Various optimizations are enabled by default.

  • Variables that always appear with the same polarity in the specification can be changed into constants and removed from the specification. This optimization can be disabled with --polarity=no.
  • Group of variables that are specified as equivalent can be replaced by a unique variable of that group. This can be disabled with --global-equivalence=no.
  • The specification can be decomposed into multiple output-disjoint specifications that can be solved independently. This decomposition can be disabled with --decompose=no.
  • The formula is simplified with some cheap rewriting rules. This is especially important when decomposition is used, because the decomposition sometimes need to distribute subformulas to favor decompositions. This can be disabled with --simplify=no.

Translation & Game solving

By default those two steps are combined and performed on-the-fly. This gives the best results. ltlfilt supports alternative approaches. In all approaches, the DFA that is constructed is represented using multi-terminal binary decision diagrams (MTBDD).

Off-line approaches

In these approaches, first a DFA is built, then it is interpreted as a game and solved. The why the DFA is built is controlled by the --translation option:

  • --translation=full: a full DFA is created for the input specification; this is a direct translation from LTLf to MTBDD-based DFA.
  • --translation=compositional: a full DFA is created for the input specification, but the translation is compositional. The specification will be split on top-level Boolean operators, then subformulas will be translated separately, and finally the resulting automata will be combined.
  • --translation=restricted builds a restricted version of the DFA in which accepting states are replaced by accepting sinks. This is a direct translation as well.

The restricted translation is always faster than the full translation. The compositional translation is usually faster than the full translation as well (provided intermediate automata are minimized). restricted is usually better than compositional on meaningful specifications, and compositional is often than restricted or specifications built from random combination specifications.

The automaton that is built can be minimized. This is controlled with the --minimize=yes and --minimize=no options. By default, minimization is only turned on for --translation=compositional, because minimization is what makes the compositional translation fast. For other approaches, minimization is not recommended, because solving the unminimized automaton is faster than minimizing it.

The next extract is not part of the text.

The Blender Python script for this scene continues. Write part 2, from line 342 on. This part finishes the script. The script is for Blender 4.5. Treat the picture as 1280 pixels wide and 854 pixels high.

The MTBDD-based DFA is interpreted as game that can be solved in two ways:

  • --backprop=nodes: solve the game by backpropagation at the level of the MTBDD nodes. This is a linear algorithm.
  • --backprop=states: solve the game by backpropagation but at the level of the MTDFA states. This uses less memory, but the algorithm may require quadratic time.

On-the-fly approaches

The DFA can be built on-the-fly. Thiss build the equivalent of the "restricted" automaton from above and solve the game as it is constructed.

The order in which states are explored can be controlled with --translation=dfs or --translation=bfs.

The DFS on-the-fly translation is the default. Compared to the BFS, it allows an extra optimization: when a state is backtracked, we know that all its successors have been explored, so if it has not been decided that the state was winning, we can mark it as losing (and this information can be backpropagated).

An extra optimization that is enabled by default in on-the-fly approaches is one-step (un)realizability where the formula α for the current step is rewritten into two formulas Boolean formulas \(\alpha_r\) and \(\alpha_u\) such that if \(\alpha_r\) is realizable then \(\alpha\) is realizable, and if \(\alpha_u\) is unrealizable, then \(\alpha\) is unrealizable. There are some specifications where this optimization is a huge help. Conversely, for some specifications where this does not help, this is just an unnecessary overhead. You may disable it with --one-step-preprocess=no.

Realizability

Use the --realizability to interrupt the process once the game has been solved.